The Corner


On England’s Landscapes and Imagination

I just wrote about the way my wife and I searched out Donegal for transcendence. Every Internet columnist should get their indulgent summer column, should they not?

But John Milbank has written a gorgeous essay on English landscapes and their effect on English psychology for Plough magazine.

Devon is indeed the epitome of England, with its twining dells and bosomy hills like the domes of sunken temples, dedicated to buried cults of earthiness. Edged by an exotic southern coast that intimates the Mediterranean, by a wilder coast to the north that always presages storm, smuggling, pirates, and disaster. And concealing in the middle the shorn-off mountains of the moorlands, whose lack of height only reveals their more sublime antiquity. Wraiths wander through the random stones that could be equally the work of giants, ancestors, or nature. The unidentifiable howling among them might likewise be the voice of the enraged abandoned gods, ever scouring the night skies for victims, or of canine vengeance upon Royalist squires, whose cleaving to tradition did not really excuse the swerve of their spurred jollity into unmentionable wickedness.

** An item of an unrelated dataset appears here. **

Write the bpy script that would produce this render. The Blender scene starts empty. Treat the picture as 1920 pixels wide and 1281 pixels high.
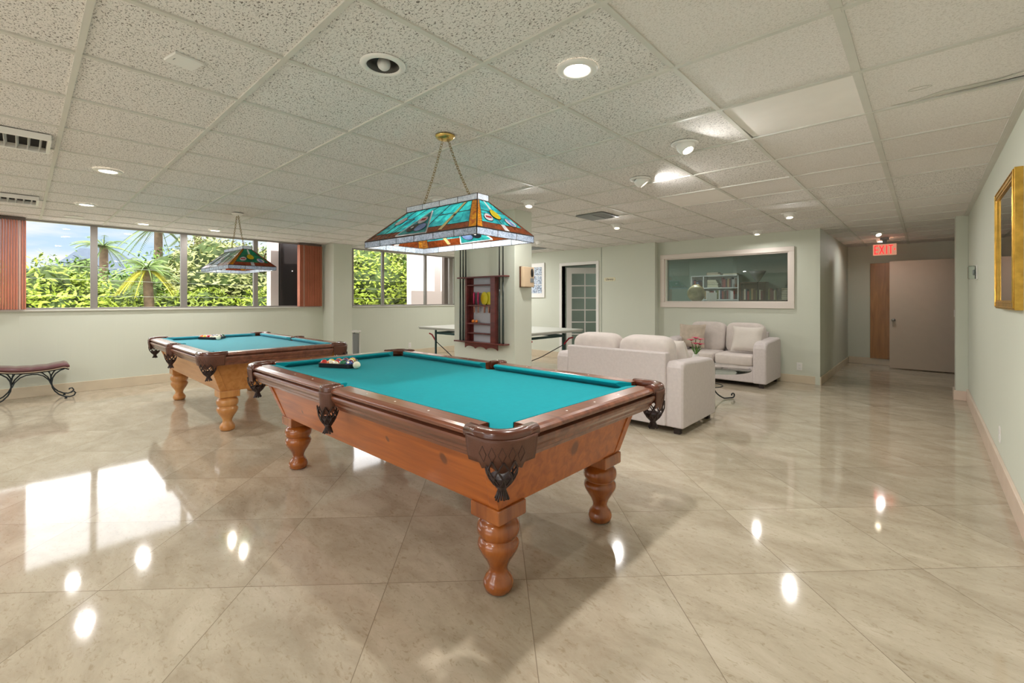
import bpy, math, random
from mathutils import Vector, Matrix
random.seed(7)
S = bpy.context.scene
C = S.collection
PI = math.pi
sin, cos = math.sin, math.cos
HC = 2.333          # ceiling height
XR = 0.40           # right wall
XW = -8.63          # window wall
YB = 7.92           # library wall
YR = 8.06           # recessed part of the library wall

# ------------------------------------------------------------------ materials
def newmat(name):
    m = bpy.data.materials.new(name); m.use_nodes = True
    nt = m.node_tree
    return m, nt, nt.nodes['Principled BSDF'], nt.nodes['Material Output']
def N(nt, t, **kw):
    n = nt.nodes.new(t)
    for k, v in kw.items():
        if k.startswith('i_'): n.inputs[k[2:].replace('_', ' ')].default_value = v
        else: setattr(n, k, v)
    return n
def L(nt, a, b): nt.links.new(a, b)
def lin(c):
    return tuple(((x/255.)/12.92 if x/255. <= .04045 else ((x/255.+.055)/1.055)**2.4) for x in c) + (1,)
def pm(name, col, rough=.5, metal=0, var=.0, vs=8., bump=0., bs=60., spec=.5, coat=0., sheen=0.):
    m, nt, b, o = newmat(name)
    c = lin(col)
    b.inputs['Base Color'].default_value = c
    b.inputs['Roughness'].default_value = rough
    b.inputs['Metallic'].default_value = metal
    b.inputs['Specular IOR Level'].default_value = spec
    b.inputs['Coat Weight'].default_value = coat
    b.inputs['Coat Roughness'].default_value = .08
    b.inputs['Sheen Weight'].default_value = sheen
    tc = N(nt, 'ShaderNodeTexCoord')
    if var:
        n = N(nt, 'ShaderNodeTexNoise', i_Scale=vs, i_Detail=4.)
        r = N(nt, 'ShaderNodeValToRGB')
        r.color_ramp.elements[0].position = .3; r.color_ramp.elements[1].position = .7
        r.color_ramp.elements[0].color = tuple(x*(1-var) for x in c[:3])+(1,)
        r.color_ramp.elements[1].color = tuple(min(1, x*(1+var)) for x in c[:3])+(1,)
        L(nt, tc.outputs['Object'], n.inputs['Vector']); L(nt, n.outputs['Fac'], r.inputs['Fac'])
        L(nt, r.outputs['Color'], b.inputs['Base Color'])
    if bump:
        n2 = N(nt, 'ShaderNodeTexNoise', i_Scale=bs, i_Detail=3.)
        bp = N(nt, 'ShaderNodeBump', i_Strength=bump, i_Distance=.01)
        L(nt, tc.outputs['Object'], n2.inputs['Vector']); L(nt, n2.outputs['Fac'], bp.inputs['Height'])
        L(nt, bp.outputs['Normal'], b.inputs['Normal'])
    return m
def emit(name, col, st):
    m, nt, b, o = newmat(name)
    b.inputs['Base Color'].default_value = lin(col)
    b.inputs['Emission Color'].default_value = lin(col)
    b.inputs['Emission Strength'].default_value = st
    return m
def wood(name, c1, c2, rough=.35, sc=(1.2, 14, 14), coat=.3, knots=False):
    m, nt, b, o = newmat(name)
    tc = N(nt, 'ShaderNodeTexCoord'); mp = N(nt, 'ShaderNodeMapping'); mp.inputs['Scale'].default_value = sc
    n = N(nt, 'ShaderNodeTexNoise', i_Scale=1.6, i_Detail=6., i_Distortion=.6)
    r = N(nt, 'ShaderNodeValToRGB')
    r.color_ramp.elements[0].position = .32; r.color_ramp.elements[1].position = .68
    r.color_ramp.elements[0].color = lin(c1); r.color_ramp.elements[1].color = lin(c2)
    L(nt, tc.outputs['Object'], mp.inputs['Vector']); L(nt, mp.outputs['Vector'], n.inputs['Vector'])
    L(nt, n.outputs['Fac'], r.inputs['Fac'])
    last = r.outputs['Color']
    if knots:
        for (kx, ky, kz, kr) in knots:
            vs_ = N(nt, 'ShaderNodeVectorMath', operation='SUBTRACT'); vs_.inputs[1].default_value = (kx, ky, kz); L(nt, tc.outputs['Object'], vs_.inputs[0])
            vm_ = N(nt, 'ShaderNodeVectorMath', operation='MULTIPLY'); vm_.inputs[1].default_value = (1, 1, .8); L(nt, vs_.outputs[0], vm_.inputs[0])
            ln = N(nt, 'ShaderNodeVectorMath', operation='LENGTH'); L(nt, vm_.outputs[0], ln.inputs[0])
            r2 = N(nt, 'ShaderNodeMapRange'); r2.inputs[1].default_value = kr*.75; r2.inputs[2].default_value = kr*1.25; r2.inputs[3].default_value = .85; r2.inputs[4].default_value = 0; L(nt, ln.outputs['Value'], r2.inputs[0])
            mx = N(nt, 'ShaderNodeMix', data_type='RGBA'); mx.inputs[7].default_value = lin((104, 58, 34))
            L(nt, r2.outputs[0], mx.inputs[0]); L(nt, last, mx.inputs[6]); last = mx.outputs[2]
    L(nt, last, b.inputs['Base Color'])
    b.inputs['Roughness'].default_value = rough; b.inputs['Coat Weight'].default_value = coat; b.inputs['Coat Roughness'].default_value = .15
    return m

def wall_mat():
    m, nt, b, o = newmat('wall_paint')
    tc = N(nt, 'ShaderNodeTexCoord'); sx = N(nt, 'ShaderNodeSeparateXYZ'); L(nt, tc.outputs['Object'], sx.inputs[0])
    ad = N(nt, 'ShaderNodeMath', operation='ADD'); L(nt, sx.outputs[0], ad.inputs[0]); L(nt, sx.outputs[1], ad.inputs[1])
    # grooves of the paneling: irregular spacing from two combined periods
    hs = []
    for per, off in ((1.22, .31), (.305, .07), (.47, .2)):
        d = N(nt, 'ShaderNodeMath', operation='DIVIDE'); d.inputs[1].default_value = per
        a2 = N(nt, 'ShaderNodeMath', operation='ADD'); a2.inputs[1].default_value = off
        L(nt, ad.outputs[0], a2.inputs[0]); L(nt, a2.outputs[0], d.inputs[0])
        fr = N(nt, 'ShaderNodeMath', operation='FRACT'); L(nt, d.outputs[0], fr.inputs[0])
        lt = N(nt, 'ShaderNodeMath', operation='LESS_THAN'); lt.inputs[1].default_value = .006/per; L(nt, fr.outputs[0], lt.inputs[0]); hs.append(lt)
    mx = N(nt, 'ShaderNodeMath', operation='MAXIMUM'); L(nt, hs[0].outputs[0], mx.inputs[0]); L(nt, hs[1].outputs[0], mx.inputs[1])
    mx2 = N(nt, 'ShaderNodeMath', operation='MAXIMUM'); L(nt, mx.outputs[0], mx2.inputs[0]); L(nt, hs[2].outputs[0], mx2.inputs[1])
    inv = N(nt, 'ShaderNodeMath', operation='SUBTRACT'); inv.inputs[0].default_value = 1; L(nt, mx2.outputs[0], inv.inputs[1])
    bp = N(nt, 'ShaderNodeBump', i_Strength=.35, i_Distance=.004); L(nt, inv.outputs[0], bp.inputs['Height']); L(nt, bp.outputs['Normal'], b.inputs['Normal'])
    n = N(nt, 'ShaderNodeTexNoise', i_Scale=1.3, i_Detail=2.); L(nt, tc.outputs['Object'], n.inputs['Vector'])
    r = N(nt, 'ShaderNodeValToRGB'); r.color_ramp.elements[0].color = lin((207, 211, 197)); r.color_ramp.elements[1].color = lin((213, 217, 203))
    L(nt, n.outputs['Fac'], r.inputs['Fac']); L(nt, r.outputs['Color'], b.inputs['Base Color'])
    b.inputs['Roughness'].default_value = .62
    return m

def floor_mat():
    m, nt, b, o = newmat('polished_marble')
    tc = N(nt, 'ShaderNodeTexCoord'); mp = N(nt, 'ShaderNodeMapping')
    side = .626
    # rotate 45 degrees and scale so that one tile is one unit, a joint crossing at (-.896, 1.998)
    mp.inputs['Rotation'].default_value = (0, 0, PI/4)
    mp.inputs['Scale'].default_value = (1/side, 1/side, 1)
    ox, oy = (-.896/side), (1.998/side)
    rx, ry = ox*cos(PI/4)-oy*sin(PI/4), ox*sin(PI/4)+oy*cos(PI/4)
    mp.inputs['Location'].default_value = (-rx, -ry, 0)
    L(nt, tc.outputs['Object'], mp.inputs['Vector'])
    sx = N(nt, 'ShaderNodeSeparateXYZ'); L(nt, mp.outputs['Vector'], sx.inputs[0])
    lines = []; fl = []
    for k in (0, 1):
        fr = N(nt, 'ShaderNodeMath', operation='FRACT'); L(nt, sx.outputs[k], fr.inputs[0])
        su = N(nt, 'ShaderNodeMath', operation='SUBTRACT'); su.inputs[1].default_value = .5; L(nt, fr.outputs[0], su.inputs[0])
        ab = N(nt, 'ShaderNodeMath', operation='ABSOLUTE'); L(nt, su.outputs[0], ab.inputs[0])
        gt = N(nt, 'ShaderNodeMath', operation='GREATER_THAN'); gt.inputs[1].default_value = .5-.0026; L(nt, ab.outputs[0], gt.inputs[0]); lines.append(gt)
        f = N(nt, 'ShaderNodeMath', operation='FLOOR'); L(nt, sx.outputs[k], f.inputs[0]); fl.append(f)
    mx = N(nt, 'ShaderNodeMath', operation='MAXIMUM'); L(nt, lines[0].outputs[0], mx.inputs[0]); L(nt, lines[1].outputs[0], mx.inputs[1])
    cb = N(nt, 'ShaderNodeCombineXYZ'); L(nt, fl[0].outputs[0], cb.inputs[0]); L(nt, fl[1].outputs[0], cb.inputs[1])
    wn = N(nt, 'ShaderNodeTexWhiteNoise'); L(nt, cb.outputs[0], wn.inputs['Vector'])
    # veins: noise shifted per tile, stretched
    vm = N(nt, 'ShaderNodeVectorMath', operation='SCALE'); vm.inputs['Scale'].default_value = 7.; L(nt, wn.outputs['Color'], vm.inputs[0])
    va = N(nt, 'ShaderNodeVectorMath', operation='ADD'); L(nt, tc.outputs['Object'], va.inputs[0]); L(nt, vm.outputs[0], va.inputs[1])
    m2 = N(nt, 'ShaderNodeMapping'); m2.inputs['Scale'].default_value = (1, 2.2, 1); m2.inputs['Rotation'].default_value = (0, 0, .9); L(nt, va.outputs[0], m2.inputs['Vector'])
    n1 = N(nt, 'ShaderNodeTexNoise', i_Scale=2.2, i_Detail=9., i_Roughness=.68, i_Distortion=.5); L(nt, m2.outputs[0], n1.inputs['Vector'])
    r1 = N(nt, 'ShaderNodeValToRGB'); e = r1.color_ramp.elements
    e[0].position = .32; e[0].color = lin((170, 157, 136)); e[1].position = .68; e[1].color = lin((202, 191, 171))
    e2 = r1.color_ramp.elements.new(.5); e2.color = lin((188, 176, 155))
    L(nt, n1.outputs['Fac'], r1.inputs['Fac'])
    n2 = N(nt, 'ShaderNodeTexNoise', i_Scale=26., i_Detail=5., i_Roughness=.7, i_Distortion=1.2); L(nt, m2.outputs[0], n2.inputs['Vector'])
    r2 = N(nt, 'ShaderNodeValToRGB'); r2.color_ramp.elements[0].position = .33; r2.color_ramp.elements[0].color = (.72, .68, .6, 1)
    r2.color_ramp.elements[1].position = .45; r2.color_ramp.elements[1].color = (1, 1, 1, 1); L(nt, n2.outputs['Fac'], r2.inputs['Fac'])
    mu = N(nt, 'ShaderNodeMix', data_type='RGBA', blend_type='MULTIPLY'); mu.inputs[0].default_value = .8
    L(nt, r1.outputs['Color'], mu.inputs[6]); L(nt, r2.outputs['Color'], mu.inputs[7])
    hs = N(nt, 'ShaderNodeHueSaturation'); mr = N(nt, 'ShaderNodeMapRange'); mr.inputs[3].default_value = .93; mr.inputs[4].default_value = 1.05
    L(nt, wn.outputs['Value'], mr.inputs[0]); L(nt, mr.outputs[0], hs.inputs['Value']); L(nt, mu.outputs[2], hs.inputs['Color'])
    gm = N(nt, 'ShaderNodeMix', data_type='RGBA'); gm.inputs[7].default_value = lin((140, 128, 110))
    L(nt, mx.outputs[0], gm.inputs[0]); L(nt, hs.outputs['Color'], gm.inputs[6]); L(nt, gm.outputs[2], b.inputs['Base Color'])
    rr = N(nt, 'ShaderNodeMapRange'); rr.inputs[3].default_value = .04; rr.inputs[4].default_value = .09
    n3 = N(nt, 'ShaderNodeTexNoise', i_Scale=1.7, i_Detail=3.); L(nt, tc.outputs['Object'], n3.inputs['Vector'])
    L(nt, n3.outputs['Fac'], rr.inputs[0]); L(nt, rr.outputs[0], b.inputs['Roughness'])
    b.inputs['IOR'].default_value = 1.6
    # each tile tilts by a hair, as laid stone does
    ng = N(nt, 'ShaderNodeNewGeometry'); ws = N(nt, 'ShaderNodeVectorMath', operation='SUBTRACT'); ws.inputs[1].default_value = (.5, .5, .5); L(nt, wn.outputs['Color'], ws.inputs[0])
    wk = N(nt, 'ShaderNodeVectorMath', operation='SCALE'); wk.inputs['Scale'].default_value = .004; L(nt, ws.outputs[0], wk.inputs[0])
    wa = N(nt, 'ShaderNodeVectorMath', operation='ADD'); L(nt, wk.outputs[0], wa.inputs[0]); L(nt, ng.outputs['Normal'], wa.inputs[1])
    wno = N(nt, 'ShaderNodeVectorMath', operation='NORMALIZE'); L(nt, wa.outputs[0], wno.inputs[0]); L(nt, wno.outputs[0], b.inputs['Normal'])
    return m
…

Yes, the dark side. Everywhere present because everywhere domesticated. On the Saxon shore, the sea beasts and the dark elves were held at bay by the warmth of the mead hall and lordly generosity. On the Celtic marches the intoxication of the high hills and the cauldrons of inspiration were viewed but warily. The fairies were miniaturized in a gesture of further pastoral concentration. At grass and dandelion level they could safely enshrine the grandeurs of Rome, while at the human level the entire Christian story was rather seen as an occasioning of further field-mirth, dotings, and gatherings, always in due season. The complications of transcendence and the anxiety of salvation were rerouted back through the processional lanes, the beaten bounds, the magical rogations, and the harvest-homings, in pagan loyalty to the religion of the Incarnation.